Given information -

--

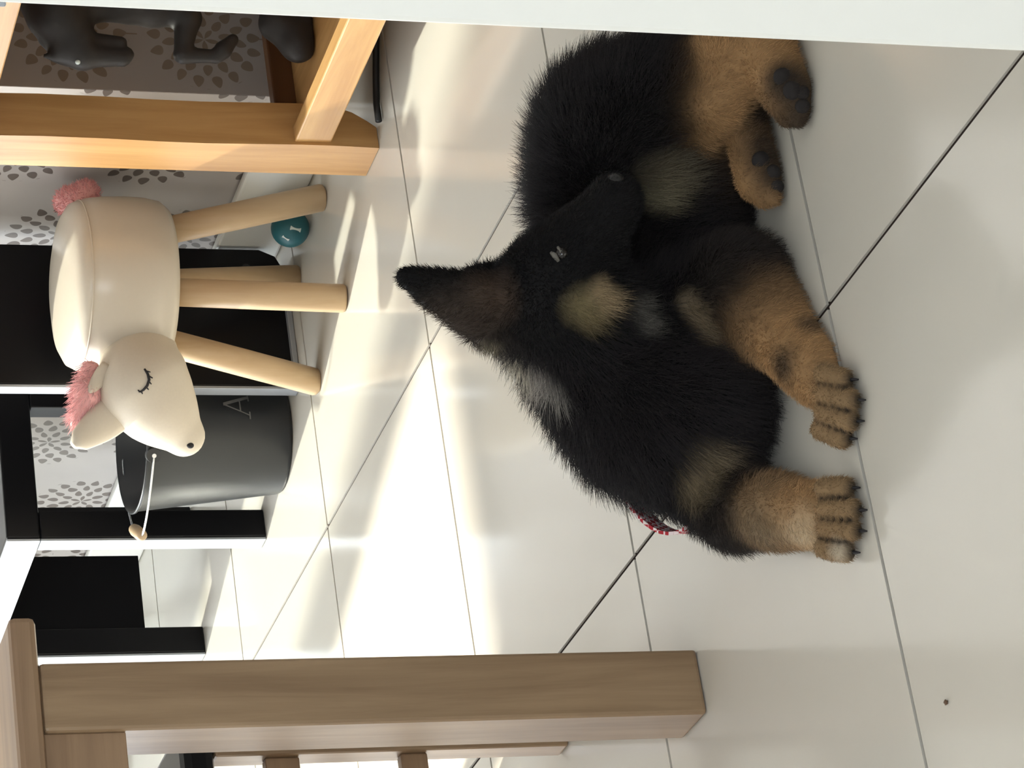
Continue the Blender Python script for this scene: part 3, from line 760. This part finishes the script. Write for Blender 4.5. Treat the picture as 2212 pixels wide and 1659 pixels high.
# a, ra, b, rb, blend, fur length, colour
D = [
 # trunk: chest facing the camera, body curling back to the right
 ((-0.0150, 2.4950, 0.0670), 0.064, (-0.0073, 2.5300, 0.0922), 0.068, 0.03, 0.022, BLK),
 ((-0.0073, 2.5300, 0.0922), 0.068, (0.0754, 2.5900, 0.0696), 0.076, 0.03, 0.022, BLK),
 ((0.0754, 2.5900, 0.0696), 0.078, (0.1716, 2.6100, 0.0760), 0.082, 0.03, 0.026, BLK),
 ((0.1716, 2.6100, 0.0760), 0.082, (0.2204, 2.6000, 0.0914), 0.076, 0.03, 0.024, BLK),
 ((0.2056, 2.5600, 0.0824), 0.070, (0.2491, 2.5400, 0.0775), 0.056, 0.03, 0.018, BLK),
 # neck and ruff
 ((-0.0134, 2.5300, 0.0899), 0.070, (0.0226, 2.5350, 0.1381), 0.050, 0.03, 0.024, BLK),
 ((0.0226, 2.5350, 0.1381), 0.050, (0.0600, 2.5300, 0.1935), 0.042, 0.03, 0.022, BLK),
 ((-0.0495, 2.5150, 0.0825), 0.038, (-0.0156, 2.5350, 0.1118), 0.038, 0.03, 0.024, BLK),
 # skull, cheek, muzzle
 ((0.0812, 2.5000, 0.1958), 0.047, (0.0909, 2.4900, 0.1869), 0.046, 0.02, 0.006, BLK),
 ((0.0678, 2.5000, 0.1641), 0.044, (0.0757, 2.4900, 0.1552), 0.034, 0.02, 0.012, BLK),
 ((0.0967, 2.4850, 0.1866), 0.040, (0.1203, 2.4750, 0.1716), 0.031, 0.015, 0.004, BLK),
 ((0.1203, 2.4750, 0.1716), 0.031, (0.1551, 2.4550, 0.1530), 0.0235, 0.012, 0.0035, BLK),
 # ears
 ((0.0792, 2.5050, 0.2483), 0.016, (0.0904, 2.5050, 0.3183), 0.0075, 0.008, 0.005, BLK),
 ((0.0551, 2.5200, 0.2411), 0.024, (0.0777, 2.5100, 0.2962), 0.0125, 0.010, 0.010, SOOT),
 ((0.0777, 2.5100, 0.2962), 0.0130, (0.0895, 2.5050, 0.3253), 0.0050, 0.008, 0.004, BLK),
 ((0.0924, 2.5550, 0.2107), 0.018, (0.0959, 2.5600, 0.2451), 0.007, 0.010, 0.006, BLK),
 # shoulders and forelegs
 ((0.0614, 2.5000, 0.0614), 0.056, (0.0841, 2.4600, 0.0371), 0.042, 0.025, 0.014, BLK),
 ((0.0841, 2.4600, 0.0371), 0.040, (0.0567, 2.4250, 0.0219), 0.034, 0.018, 0.009, SOOT),
 ((0.0567, 2.4250, 0.0219), 0.034, (0.0135, 2.3600, 0.0079), 0.0275, 0.012, 0.006, TAN),
 ((-0.0770, 2.4900, 0.0599), 0.038, (-0.1029, 2.4550, 0.0397), 0.034, 0.025, 0.014, BLK),
 ((-0.1037, 2.4550, 0.0397), 0.033, (-0.1055, 2.4000, 0.0249), 0.029, 0.012, 0.007, SOOT),
 ((-0.1055, 2.4000, 0.0249), 0.0285, (-0.1062, 2.3500, 0.0093), 0.0255, 0.012, 0.006, TAN),
 # front paws
 ((-0.1062, 2.3500, 0.0093), 0.025, (-0.1064, 2.3280, 0.0043), 0.0205, 0.008, 0.004, TAN),
 ((0.0135, 2.3600, 0.0079), 0.0265, (-0.0056, 2.3300, 0.0055), 0.0200, 0.008, 0.004, TAN),
 # hind leg lying uppermost: thigh, shank, foot
 ((0.2410, 2.5400, 0.0774), 0.054, (0.2545, 2.5000, 0.0588), 0.042, 0.02, 0.010, BLK),
 ((0.2463, 2.4700, 0.0494), 0.026, (0.2778, 2.4600, 0.0346), 0.034, 0.014, 0.006, TAN),
 ((0.2847, 2.4700, 0.0369), 0.036, (0.2917, 2.4350, 0.0239), 0.026, 0.012, 0.006, TAN),
 ((0.2876, 2.4350, 0.0260), 0.025, (0.2483, 2.4080, 0.0140), 0.0235, 0.008, 0.004, TAN),
 ((0.2196, 2.4900, 0.0573), 0.015, (0.2445, 2.4720, 0.0495), 0.024, 0.010, 0.005, TAN),
 # other hind foot
 ((0.2009, 2.5250, 0.0261), 0.020, (0.2305, 2.4950, 0.0215), 0.017, 0.008, 0.004, SOOT),
 ((0.2310, 2.4820, 0.0235), 0.0185, (0.1790, 2.4620, 0.0177), 0.0205, 0.006, 0.004, TAN),
 # belly
 ((0.1280, 2.5450, 0.0437), 0.050, (0.1862, 2.5550, 0.0357), 0.045, 0.03, 0.014, BLK),
]
def toes(pts, r, col):
    for a, b_ in pts: D.append((a, r, b_, r * 0.95, 0.0026, 0.0028, col))
PAWT = (0.29, 0.19, 0.10)
toes([((-0.0835, 2.3180, 0.0190), (-0.0815, 2.2970, 0.0108)), ((-0.0995, 2.3140, 0.0190), (-0.0990, 2.2835, 0.0108)), ((-0.1155, 2.3140, 0.0190), (-0.1160, 2.2835, 0.0108)), ((-0.1315, 2.3180, 0.0190), (-0.1340, 2.2960, 0.0108))], 0.0092, PAWT)
toes([((0.0100, 2.3220, 0.0190), (0.0060, 2.3020, 0.0108)), ((-0.0060, 2.3180, 0.0190), (-0.0105, 2.2880, 0.0108)), ((-0.0210, 2.3200, 0.0190), (-0.0275, 2.2900, 0.0108)), ((-0.0350, 2.3260, 0.0190), (-0.0420, 2.3030, 0.0108))], 0.0092, PAWT)
toes([((0.2521, 2.4080, 0.0161), (0.2454, 2.3960, 0.0120)), ((0.2422, 2.4050, 0.0140), (0.2336, 2.3930, 0.0090)), ((0.2372, 2.4070, 0.0164), (0.2259, 2.3960, 0.0119)), ((0.2401, 2.4150, 0.0172), (0.2267, 2.4080, 0.0159))], 0.0092, SOOT)
toes([((0.1788, 2.4580, 0.0173), (0.1724, 2.4480, 0.0116)), ((0.1728, 2.4580, 0.0172), (0.1624, 2.4460, 0.0124)), ((0.1732, 2.4660, 0.0194), (0.1607, 2.4550, 0.0162)), ((0.1797, 2.4740, 0.0204), (0.1672, 2.4660, 0.0211))], 0.0090, TAN)
prims = [(np.array(d[0]), d[1], np.array(d[2]), d[3], d[4]) for d in D]
V, Q = sdf_mesh(prims, (-0.20, 2.24, -0.012), (0.36, 2.74, 0.36), 0.0033, floor_z=0.0015)
DR = np.array((0.05, 2.50, 0.0))
dog = empty('puppy', tuple(DR), 0, label='black and tan puppy lying on the tiles with one ear pricked', cat='dog')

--

Exercise details - Transcribe the whole listing, character for character, but not its images.

Solution for this task -
Continue the Blender Python script for this scene: part 3, from line 760. This part finishes the script. Write for Blender 4.5. Treat the picture as 2212 pixels wide and 1659 pixels high.
# a, ra, b, rb, blend, fur length, colour
D = [
 # trunk: chest facing the camera, body curling back to the right
 ((-0.0150, 2.4950, 0.0670), 0.064, (-0.0073, 2.5300, 0.0922), 0.068, 0.03, 0.022, BLK),
 ((-0.0073, 2.5300, 0.0922), 0.068, (0.0754, 2.5900, 0.0696), 0.076, 0.03, 0.022, BLK),
 ((0.0754, 2.5900, 0.0696), 0.078, (0.1716, 2.6100, 0.0760), 0.082, 0.03, 0.026, BLK),
 ((0.1716, 2.6100, 0.0760), 0.082, (0.2204, 2.6000, 0.0914), 0.076, 0.03, 0.024, BLK),
 ((0.2056, 2.5600, 0.0824), 0.070, (0.2491, 2.5400, 0.0775), 0.056, 0.03, 0.018, BLK),
 # neck and ruff
 ((-0.0134, 2.5300, 0.0899), 0.070, (0.0226, 2.5350, 0.1381), 0.050, 0.03, 0.024, BLK),
 ((0.0226, 2.5350, 0.1381), 0.050, (0.0600, 2.5300, 0.1935), 0.042, 0.03, 0.022, BLK),
 ((-0.0495, 2.5150, 0.0825), 0.038, (-0.0156, 2.5350, 0.1118), 0.038, 0.03, 0.024, BLK),
 # skull, cheek, muzzle
 ((0.0812, 2.5000, 0.1958), 0.047, (0.0909, 2.4900, 0.1869), 0.046, 0.02, 0.006, BLK),
 ((0.0678, 2.5000, 0.1641), 0.044, (0.0757, 2.4900, 0.1552), 0.034, 0.02, 0.012, BLK),
 ((0.0967, 2.4850, 0.1866), 0.040, (0.1203, 2.4750, 0.1716), 0.031, 0.015, 0.004, BLK),
 ((0.1203, 2.4750, 0.1716), 0.031, (0.1551, 2.4550, 0.1530), 0.0235, 0.012, 0.0035, BLK),
 # ears
 ((0.0792, 2.5050, 0.2483), 0.016, (0.0904, 2.5050, 0.3183), 0.0075, 0.008, 0.005, BLK),
 ((0.0551, 2.5200, 0.2411), 0.024, (0.0777, 2.5100, 0.2962), 0.0125, 0.010, 0.010, SOOT),
 ((0.0777, 2.5100, 0.2962), 0.0130, (0.0895, 2.5050, 0.3253), 0.0050, 0.008, 0.004, BLK),
 ((0.0924, 2.5550, 0.2107), 0.018, (0.0959, 2.5600, 0.2451), 0.007, 0.010, 0.006, BLK),
 # shoulders and forelegs
 ((0.0614, 2.5000, 0.0614), 0.056, (0.0841, 2.4600, 0.0371), 0.042, 0.025, 0.014, BLK),
 ((0.0841, 2.4600, 0.0371), 0.040, (0.0567, 2.4250, 0.0219), 0.034, 0.018, 0.009, SOOT),
 ((0.0567, 2.4250, 0.0219), 0.034, (0.0135, 2.3600, 0.0079), 0.0275, 0.012, 0.006, TAN),
 ((-0.0770, 2.4900, 0.0599), 0.038, (-0.1029, 2.4550, 0.0397), 0.034, 0.025, 0.014, BLK),
 ((-0.1037, 2.4550, 0.0397), 0.033, (-0.1055, 2.4000, 0.0249), 0.029, 0.012, 0.007, SOOT),
 ((-0.1055, 2.4000, 0.0249), 0.0285, (-0.1062, 2.3500, 0.0093), 0.0255, 0.012, 0.006, TAN),
 # front paws
 ((-0.1062, 2.3500, 0.0093), 0.025, (-0.1064, 2.3280, 0.0043), 0.0205, 0.008, 0.004, TAN),
 ((0.0135, 2.3600, 0.0079), 0.0265, (-0.0056, 2.3300, 0.0055), 0.0200, 0.008, 0.004, TAN),
 # hind leg lying uppermost: thigh, shank, foot
 ((0.2410, 2.5400, 0.0774), 0.054, (0.2545, 2.5000, 0.0588), 0.042, 0.02, 0.010, BLK),
 ((0.2463, 2.4700, 0.0494), 0.026, (0.2778, 2.4600, 0.0346), 0.034, 0.014, 0.006, TAN),
 ((0.2847, 2.4700, 0.0369), 0.036, (0.2917, 2.4350, 0.0239), 0.026, 0.012, 0.006, TAN),
 ((0.2876, 2.4350, 0.0260), 0.025, (0.2483, 2.4080, 0.0140), 0.0235, 0.008, 0.004, TAN),
 ((0.2196, 2.4900, 0.0573), 0.015, (0.2445, 2.4720, 0.0495), 0.024, 0.010, 0.005, TAN),
 # other hind foot
 ((0.2009, 2.5250, 0.0261), 0.020, (0.2305, 2.4950, 0.0215), 0.017, 0.008, 0.004, SOOT),
 ((0.2310, 2.4820, 0.0235), 0.0185, (0.1790, 2.4620, 0.0177), 0.0205, 0.006, 0.004, TAN),
 # belly
 ((0.1280, 2.5450, 0.0437), 0.050, (0.1862, 2.5550, 0.0357), 0.045, 0.03, 0.014, BLK),
]
def toes(pts, r, col):
    for a, b_ in pts: D.append((a, r, b_, r * 0.95, 0.0026, 0.0028, col))
PAWT = (0.29, 0.19, 0.10)
toes([((-0.0835, 2.3180, 0.0190), (-0.0815, 2.2970, 0.0108)), ((-0.0995, 2.3140, 0.0190), (-0.0990, 2.2835, 0.0108)), ((-0.1155, 2.3140, 0.0190), (-0.1160, 2.2835, 0.0108)), ((-0.1315, 2.3180, 0.0190), (-0.1340, 2.2960, 0.0108))], 0.0092, PAWT)
toes([((0.0100, 2.3220, 0.0190), (0.0060, 2.3020, 0.0108)), ((-0.0060, 2.3180, 0.0190), (-0.0105, 2.2880, 0.0108)), ((-0.0210, 2.3200, 0.0190), (-0.0275, 2.2900, 0.0108)), ((-0.0350, 2.3260, 0.0190), (-0.0420, 2.3030, 0.0108))], 0.0092, PAWT)
toes([((0.2521, 2.4080, 0.0161), (0.2454, 2.3960, 0.0120)), ((0.2422, 2.4050, 0.0140), (0.2336, 2.3930, 0.0090)), ((0.2372, 2.4070, 0.0164), (0.2259, 2.3960, 0.0119)), ((0.2401, 2.4150, 0.0172), (0.2267, 2.4080, 0.0159))], 0.0092, SOOT)
toes([((0.1788, 2.4580, 0.0173), (0.1724, 2.4480, 0.0116)), ((0.1728, 2.4580, 0.0172), (0.1624, 2.4460, 0.0124)), ((0.1732, 2.4660, 0.0194), (0.1607, 2.4550, 0.0162)), ((0.1797, 2.4740, 0.0204), (0.1672, 2.4660, 0.0211))], 0.0090, TAN)
prims = [(np.array(d[0]), d[1], np.array(d[2]), d[3], d[4]) for d in D]
V, Q = sdf_mesh(prims, (-0.20, 2.24, -0.012), (0.36, 2.74, 0.36), 0.0033, floor_z=0.0015)
DR = np.array((0.05, 2.50, 0.0))
dog = empty('puppy', tuple(DR), 0, label='black and tan puppy lying on the tiles with one ear pricked', cat='dog')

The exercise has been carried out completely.